Entro? Non entro? La dimensione per molti versi esistenziale della scelta se entrare nel sistema monetario europeo (nel 1979, debole antesignano della moneta unica) è chiaramente espressa da La Malfa – autorevole rappresentante del partito repubblicano e più volte ministro – che minaccia l’uscita del suo partito dalla coalizione di governo se la mancata adesione fosse confermata: «L’Italia, che a stento rimane compresa nel novero dei paesi industriali dell’Occidente … non sceglie in questi giorni se appartenere o meno a un meccanismo valutario o a un’area di stabilità dei cambi; sceglie se recidere o meno i suoi legami con i paesi dell’Europa occidentale sul terreno economico e sul terreno politico».
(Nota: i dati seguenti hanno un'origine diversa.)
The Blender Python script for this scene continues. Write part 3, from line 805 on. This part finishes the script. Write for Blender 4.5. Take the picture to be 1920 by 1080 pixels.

Sia come sia, il governo – inizialmente titubante – cambia improvvisamente idea e decide a favore dell’ingresso della lira nello Sme, che viene comunicata pochi giorni dopo il vertice europeo dei capi di Stato. Il cambio di direzione giunge a seguito di un incontro bilaterale, tenuto a Siena ai primi di novembre tra il presidente del consiglio in carica Andreotti e il cancelliere Schmidt, in cui il premier tedesco avrebbe indicato i rischi per l’Italia di restare fuori da un accordo che sanciva la ripresa del processo di integrazione europea.

Un rientro successivo in corsa avrebbe presentato crescenti difficoltà. L’incontro tra Andreotti e Schmidt è l’ultima occasione ufficiale di confronto diretto tra i due capi di governo prima della riunione del Consiglio d’Europa che, a inizio dicembre, dovrebbe decidere sul nuovo accordo valutario europeo. I giornali commentano che, pur trattandosi di un incontro di routine, a nessuno sfugge la delicatezza: l’Italia ha già comunicato l’intenzione «politica» di partecipare all’iniziativa, ma manca l’accordo su tempi e meccanismi.

I giornali volgono al pessimismo (il Corriere della Sera titola: “In alto mare l’ingresso dell’Italia nello Sme). Come riportato in una testimonianza dal consigliere diplomatico di Andreotti, il cancelliere tedesco avrebbe affermato: «I paesi che rifiutano lo Sme sprofonderanno in una posizione di secondo rango della Comunità europea. Se l’Italia lo rifiuterà, diventerà come la Grecia o la Turchia». Andreotti avrebbe risposto che, come paese fondatore, la costruzione europea rappresentava per l’Italia «la massima priorità, ma voleva uno Sme che rafforzasse e non dividesse la Comunità». In una decisione che provoca polemiche, perché presa in corsa senza coinvolgere i partiti alleati di governo, l’Italia decide infine di entrare nello SME.